WHAT THE TASK ASKS
Copy out the listing that follows, exact in every word, and skip the images.

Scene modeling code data
Begin

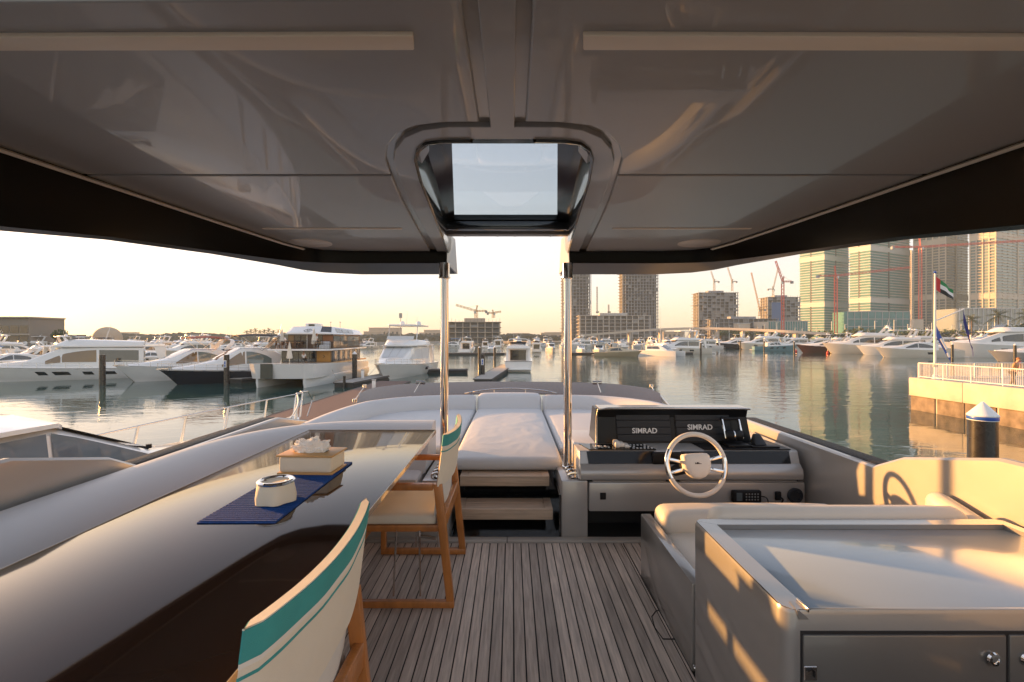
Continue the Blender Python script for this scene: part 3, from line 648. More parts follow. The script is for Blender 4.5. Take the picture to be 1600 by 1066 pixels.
# throttle with twin levers
th = empty('throttle', (1.625, .12, .6145)); th.parent = HC
rbox('throttle_base', -.075, .085, -.06, .09, 0, .018, plastic_b, th, .006)
MB().lathe((-.06, .03, .07), [(.0, 0), (.036, 0), (.038, .004), (.038, .116), (.036, .12), (0, .12)], 24, 'x').build('throttle_drum', plastic_b, th, smooth=40)
for a, b in ((-.068, -.055), (.055, .068)):
    MB().hexa([(a, .005, .05), (b, .005, .05), (b, .055, .05), (a, .055, .05), (a - .01, .05, .185), (b - .01, .05, .185), (b - .01, .075, .185), (a - .01, .075, .185)]).build('throttle_lever', chrome, th, bevel=.003)
MB().tube([(-.078, .062, .185), (.06, .062, .185)], .011, 10).build('throttle_grip', plastic_b, th, smooth=50)
MB().lathe((-.006, .03, .07), [(.0388, 0), (.0392, .001), (.0392, .007), (.0388, .008)], 24, 'x').build('chrome_band', chrome, th, smooth=40)
jc = empty('joystick_cover', (1.79, .10, .6145)); jc.parent = HC
rbox('cover_foot', -.075, .12, -.06, .08, 0, .012, plastic_b, jc, .004)
MB().hexa([(-.045, -.03, .012), (.05, -.03, .012), (.05, .05, .012), (-.045, .05, .012), (-.03, .02, .085), (.02, .02, .085), (.02, .045, .085), (-.03, .045, .085)]).build('cover_hood', plastic_g, jc, bevel=.012, seg=3)
# lower front fittings
MB().lathe((.632, y0 - .001, .30), [(.0, 0), (.019, 0), (.02, .003), (.018, .006), (0, .006)], 20, 'y').build('socket', plastic_b, HC)
rbox('socket_cover', .612, .652, y0 - .010, y0 - .002, .277, .325, plastic_b, HC, .006, 3)
vh = empty('handset', (1.62, y0, .305)); vh.parent = HC
rbox('handset_body', -.10, .10, -.035, -.001, -.042, .042, plastic_b, vh, .010, 3)
rbox('handset_screen', -.075, -.035, -.0365, -.0345, -.028, .028, mat('lcd_grey', (.10, .12, .13), .25), vh, .001, 1)
for a in range(5):
    for b in range(3): rbox('key', -.012 + a * .02, -.002 + a * .02, -.0375, -.0345, -.024 + b * .019, -.014 + b * .019, mat('key_grey', (.22, .22, .22), .5), vh, .001, 1)
MB().tube(polyline([(.10, -.02, .0), (.13, -.025, -.005), (.15, -.02, -.035), (.155, -.01, -.10)], 5), .004, 6).build('handset_cord', plastic_b, vh, smooth=50)
rbox('plug_socket', 1.825, 1.865, y0 - .02, y0 - .001, .275, .335, plastic_b, HC, .008, 3)
MB().tube(polyline([(1.85, y0 - .02, .30), (1.868, y0 - .03, .285), (1.86, y0 - .02, .25), (1.855, y0 - .01, .195)], 5), .006, 6).build('plug_cord', plastic_b, HC, smooth=50)
MB().lathe((1.965, y0 - .001, .305), [(.0, 0), (.052, 0), (.054, .012), (.046, .02), (.034, .020), (.032, .008), (0, .006)], 28, 'y').build('air_vent', plastic_g, HC, smooth=40)
# steering wheel
SW = empty('steering_wheel', (1.155, 3.03, .605), 0, 'ivory leather steering wheel with chrome spokes on the helm', 'steering wheel')
SW.rotation_euler = (R(-14), R(0), R(4))
def circ(r, n=48, a0=0, a1=360, y=0): return [(r * math.cos(R(a0 + (a1 - a0) * i / n)), y, r * math.sin(R(a0 + (a1 - a0) * i / n))) for i in range(n + (0 if a1 - a0 >= 360 else 1))]
RW = .187
MB().tube(circ(RW, 64), .0155, 12, True).build('rim', ivory, SW, smooth=60)
for a0, a1 in ((150, 205), (332, 372)):
    MB().tube(circ(RW, 10, a0, a1), .0168, 12).build('chrome_sleeve', chrome, SW, smooth=60)
for ang, tgt in ((18, 15), (342, 345), (200, 195), (170, 168)):
    a, b = R(ang), R(tgt)
    MB().bar((.075 * math.cos(a), .01, .075 * math.sin(a)), (RW * math.cos(b), 0, RW * math.sin(b)), .02, .02).build('spoke', chrome, SW, bevel=.004)
hub = [(-.092, .05), (-.085, .062), (-.06, .066), (.045, .07), (.07, .068), (.083, .055), (.088, .0), (.078, -.045), (.045, -.075), (.01, -.088), (-.03, -.082), (-.06, -.06), (-.085, -.02)]
rings = []
for k, y in ((.9, .03), (1, .015), (1, -.012), (.96, -.026), (.85, -.033), (.5, -.036)): rings.append([(a * k, y, b * k) for a, b in hub])
MB().loft(rings).build('hub', ivory, SW, smooth=50)
e_ = MB()
for k, (a, h) in enumerate(((-.022, .009), (-.015, .006), (-.010, .011), (-.005, .011), (.001, .008), (.008, .004), (.014, .003))): e_.box(a, a + .0045, -.0375, -.0355, .004, .004 + h)
e_.build('emblem', plastic_b, SW)
MB().tube([(0, .03, 0), (0, .42, -.055)], [.045, .035], 16).build('column', plastic_b, SW, smooth=50)

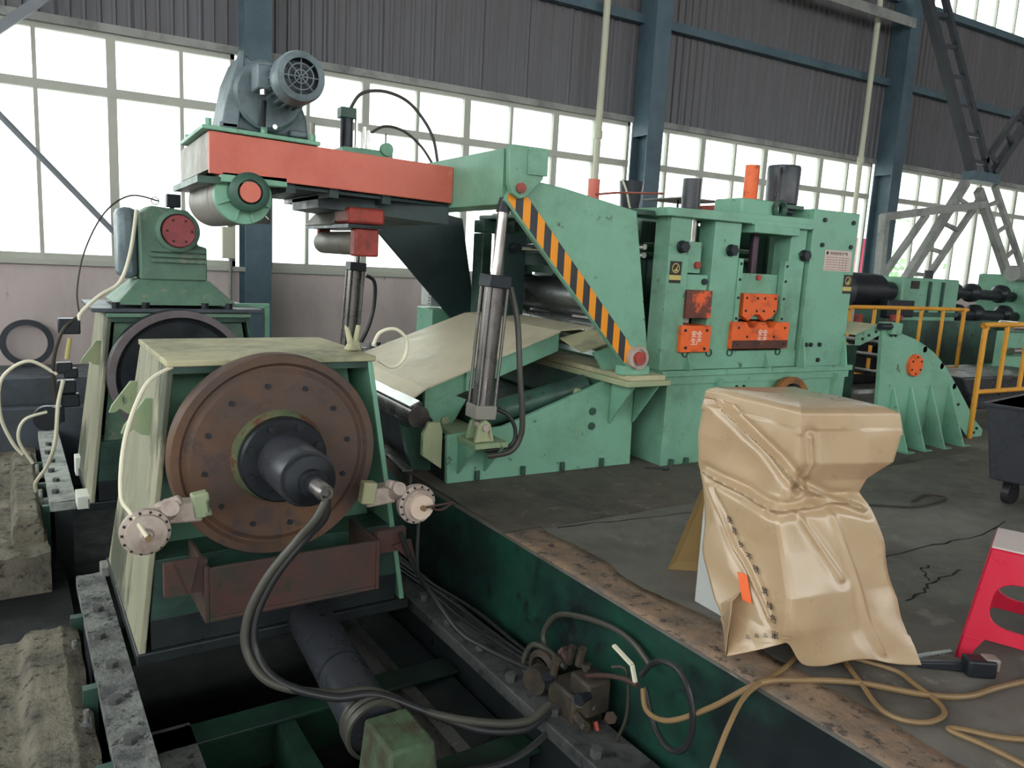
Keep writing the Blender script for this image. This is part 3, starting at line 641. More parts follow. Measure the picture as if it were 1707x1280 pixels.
# upper crossbeam carrying the pivots
B().box(3.36, 3.76, 4.16, 7.08, .66, .70).build('cross_beam', 'greenw', t, bevel=.004)
B().box(3.40, 3.72, 4.18, 7.06, .70, .735).build('cross_beam_plate', 'dusty', t, bevel=.004)
B().box(3.36, 3.42, 4.5, 6.9, .45, .66).build('cross_beam_web', 'greend', t)
for x in (3.44, 3.66): B().prism([(4.18,.66),(4.44,.66),(4.44,.34)], 'x', x, x+.016).build('gusset', 'green', t)
# table plates
def tz(x): return .605+(x-2.1)*.365
Y0, Y1 = 4.75, 6.35
B().hexa([(2.1,Y0,tz(2.1)-.012),(3.17,Y0,tz(3.17)-.012),(3.17,Y1,tz(3.17)-.012),(2.1,Y1,tz(2.1)-.012),(2.1,Y0,tz(2.1)),(3.17,Y0,tz(3.17)),(3.17,Y1,tz(3.17)),(2.1,Y1,tz(2.1))]).build('guide_plate', 'strip', t)
B().hexa([(1.985,Y0+.02,.505),(2.1,Y0,tz(2.1)-.012),(2.1,Y1,tz(2.1)-.012),(1.985,Y1-.02,.505),(1.98,Y0+.02,.517),(2.1,Y0,tz(2.1)),(2.1,Y1,tz(2.1)),(1.98,Y1-.02,.517)]).build('lip_plate', 'strip', t)
for y in (Y0+.06, 5.5, Y1-.1):
    B().hexa([(2.12,y,tz(2.12)-.17),(3.2,y,tz(3.2)-.17),(3.2,y+.04,tz(3.2)-.17),(2.12,y+.04,tz(2.12)-.17),(2.12,y,tz(2.12)-.012),(3.2,y,tz(3.2)-.012),(3.2,y+.04,tz(3.2)-.012),(2.12,y+.04,tz(2.12)-.012)]).build('table_beam', 'green', t, bevel=.003)
    B().box(2.42, 2.44, y-.03, y, tz(2.43)-.16, tz(2.43)-.02).build('stiffener', 'green', t)
B().prism([(2.12,.44),(2.2,.34),(2.3,.30),(2.36,.36),(2.44,.5),(2.3,.55)], 'y', Y0+.055, Y0+.08).build('pivot_bracket', 'green', t, bevel=.004)
bolts(t, [(2.27,Y0+.05,.36)], (0,-1,0), .03, .02, 'greenw', 'pivot_pin', 16)
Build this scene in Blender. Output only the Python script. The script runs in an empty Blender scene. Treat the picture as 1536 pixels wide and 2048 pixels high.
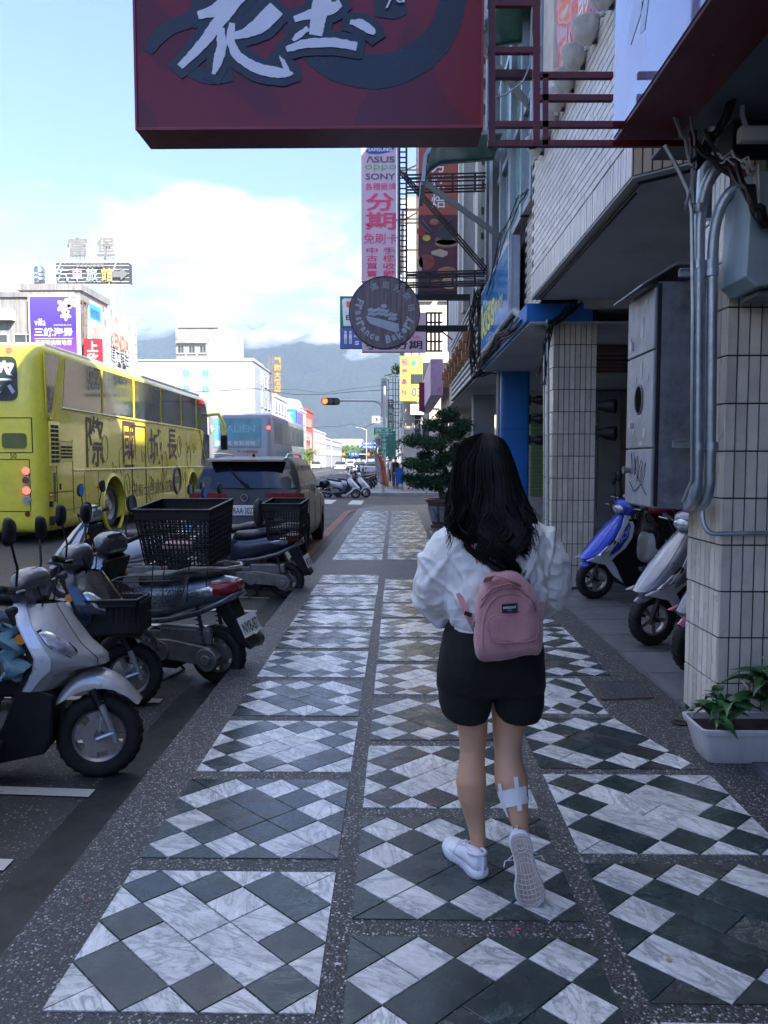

End

COMPLETE RESPONSE
Continue the Blender Python script for this scene: part 3, from line 648. More parts follow. The script is for Blender 4.5. Take the picture to be 1600 by 1066 pixels.
# throttle with twin levers
th = empty('throttle', (1.625, .12, .6145)); th.parent = HC
rbox('throttle_base', -.075, .085, -.06, .09, 0, .018, plastic_b, th, .006)
MB().lathe((-.06, .03, .07), [(.0, 0), (.036, 0), (.038, .004), (.038, .116), (.036, .12), (0, .12)], 24, 'x').build('throttle_drum', plastic_b, th, smooth=40)
for a, b in ((-.068, -.055), (.055, .068)):
    MB().hexa([(a, .005, .05), (b, .005, .05), (b, .055, .05), (a, .055, .05), (a - .01, .05, .185), (b - .01, .05, .185), (b - .01, .075, .185), (a - .01, .075, .185)]).build('throttle_lever', chrome, th, bevel=.003)
MB().tube([(-.078, .062, .185), (.06, .062, .185)], .011, 10).build('throttle_grip', plastic_b, th, smooth=50)
MB().lathe((-.006, .03, .07), [(.0388, 0), (.0392, .001), (.0392, .007), (.0388, .008)], 24, 'x').build('chrome_band', chrome, th, smooth=40)
jc = empty('joystick_cover', (1.79, .10, .6145)); jc.parent = HC
rbox('cover_foot', -.075, .12, -.06, .08, 0, .012, plastic_b, jc, .004)
MB().hexa([(-.045, -.03, .012), (.05, -.03, .012), (.05, .05, .012), (-.045, .05, .012), (-.03, .02, .085), (.02, .02, .085), (.02, .045, .085), (-.03, .045, .085)]).build('cover_hood', plastic_g, jc, bevel=.012, seg=3)
# lower front fittings
MB().lathe((.632, y0 - .001, .30), [(.0, 0), (.019, 0), (.02, .003), (.018, .006), (0, .006)], 20, 'y').build('socket', plastic_b, HC)
rbox('socket_cover', .612, .652, y0 - .010, y0 - .002, .277, .325, plastic_b, HC, .006, 3)
vh = empty('handset', (1.62, y0, .305)); vh.parent = HC
rbox('handset_body', -.10, .10, -.035, -.001, -.042, .042, plastic_b, vh, .010, 3)
rbox('handset_screen', -.075, -.035, -.0365, -.0345, -.028, .028, mat('lcd_grey', (.10, .12, .13), .25), vh, .001, 1)
for a in range(5):
    for b in range(3): rbox('key', -.012 + a * .02, -.002 + a * .02, -.0375, -.0345, -.024 + b * .019, -.014 + b * .019, mat('key_grey', (.22, .22, .22), .5), vh, .001, 1)
MB().tube(polyline([(.10, -.02, .0), (.13, -.025, -.005), (.15, -.02, -.035), (.155, -.01, -.10)], 5), .004, 6).build('handset_cord', plastic_b, vh, smooth=50)
rbox('plug_socket', 1.825, 1.865, y0 - .02, y0 - .001, .275, .335, plastic_b, HC, .008, 3)
MB().tube(polyline([(1.85, y0 - .02, .30), (1.868, y0 - .03, .285), (1.86, y0 - .02, .25), (1.855, y0 - .01, .195)], 5), .006, 6).build('plug_cord', plastic_b, HC, smooth=50)
MB().lathe((1.965, y0 - .001, .305), [(.0, 0), (.052, 0), (.054, .012), (.046, .02), (.034, .020), (.032, .008), (0, .006)], 28, 'y').build('air_vent', plastic_g, HC, smooth=40)
# steering wheel
SW = empty('steering_wheel', (1.155, 3.03, .605), 0, 'ivory leather steering wheel with chrome spokes on the helm', 'steering wheel')
SW.rotation_euler = (R(-14), R(0), R(4))
def circ(r, n=48, a0=0, a1=360, y=0): return [(r * math.cos(R(a0 + (a1 - a0) * i / n)), y, r * math.sin(R(a0 + (a1 - a0) * i / n))) for i in range(n + (0 if a1 - a0 >= 360 else 1))]
RW = .187
MB().tube(circ(RW, 64), .0155, 12, True).build('rim', ivory, SW, smooth=60)
for a0, a1 in ((150, 205), (332, 372)):
    MB().tube(circ(RW, 10, a0, a1), .0168, 12).build('chrome_sleeve', chrome, SW, smooth=60)
for ang, tgt in ((18, 15), (342, 345), (200, 195), (170, 168)):
    a, b = R(ang), R(tgt)
    MB().bar((.075 * math.cos(a), .01, .075 * math.sin(a)), (RW * math.cos(b), 0, RW * math.sin(b)), .02, .02).build('spoke', chrome, SW, bevel=.004)
hub = [(-.092, .05), (-.085, .062), (-.06, .066), (.045, .07), (.07, .068), (.083, .055), (.088, .0), (.078, -.045), (.045, -.075), (.01, -.088), (-.03, -.082), (-.06, -.06), (-.085, -.02)]
rings = []
for k, y in ((.9, .03), (1, .015), (1, -.012), (.96, -.026), (.85, -.033), (.5, -.036)): rings.append([(a * k, y, b * k) for a, b in hub])
MB().loft(rings).build('hub', ivory, SW, smooth=50)
e_ = MB()
for k, (a, h) in enumerate(((-.022, .009), (-.015, .006), (-.010, .011), (-.005, .011), (.001, .008), (.008, .004), (.014, .003))): e_.box(a, a + .0045, -.0375, -.0355, .004, .004 + h)
e_.build('emblem', plastic_b, SW)
MB().tube([(0, .03, 0), (0, .42, -.055)], [.045, .035], 16).build('column', plastic_b, SW, smooth=50)

Keep writing the Blender script for this image. This is part 3, starting at line 641. More parts follow. Measure the picture as if it were 1707x1280 pixels.
# upper crossbeam carrying the pivots
B().box(3.36, 3.76, 4.16, 7.08, .66, .70).build('cross_beam', 'greenw', t, bevel=.004)
B().box(3.40, 3.72, 4.18, 7.06, .70, .735).build('cross_beam_plate', 'dusty', t, bevel=.004)
B().box(3.36, 3.42, 4.5, 6.9, .45, .66).build('cross_beam_web', 'greend', t)
for x in (3.44, 3.66): B().prism([(4.18,.66),(4.44,.66),(4.44,.34)], 'x', x, x+.016).build('gusset', 'green', t)
# table plates
def tz(x): return .605+(x-2.1)*.365
Y0, Y1 = 4.75, 6.35
B().hexa([(2.1,Y0,tz(2.1)-.012),(3.17,Y0,tz(3.17)-.012),(3.17,Y1,tz(3.17)-.012),(2.1,Y1,tz(2.1)-.012),(2.1,Y0,tz(2.1)),(3.17,Y0,tz(3.17)),(3.17,Y1,tz(3.17)),(2.1,Y1,tz(2.1))]).build('guide_plate', 'strip', t)
B().hexa([(1.985,Y0+.02,.505),(2.1,Y0,tz(2.1)-.012),(2.1,Y1,tz(2.1)-.012),(1.985,Y1-.02,.505),(1.98,Y0+.02,.517),(2.1,Y0,tz(2.1)),(2.1,Y1,tz(2.1)),(1.98,Y1-.02,.517)]).build('lip_plate', 'strip', t)
for y in (Y0+.06, 5.5, Y1-.1):
    B().hexa([(2.12,y,tz(2.12)-.17),(3.2,y,tz(3.2)-.17),(3.2,y+.04,tz(3.2)-.17),(2.12,y+.04,tz(2.12)-.17),(2.12,y,tz(2.12)-.012),(3.2,y,tz(3.2)-.012),(3.2,y+.04,tz(3.2)-.012),(2.12,y+.04,tz(2.12)-.012)]).build('table_beam', 'green', t, bevel=.003)
    B().box(2.42, 2.44, y-.03, y, tz(2.43)-.16, tz(2.43)-.02).build('stiffener', 'green', t)
B().prism([(2.12,.44),(2.2,.34),(2.3,.30),(2.36,.36),(2.44,.5),(2.3,.55)], 'y', Y0+.055, Y0+.08).build('pivot_bracket', 'green', t, bevel=.004)
bolts(t, [(2.27,Y0+.05,.36)], (0,-1,0), .03, .02, 'greenw', 'pivot_pin', 16)
Build this scene in Blender. Output only the Python script. The script runs in an empty Blender scene. Treat the picture as 1536 pixels wide and 2048 pixels high.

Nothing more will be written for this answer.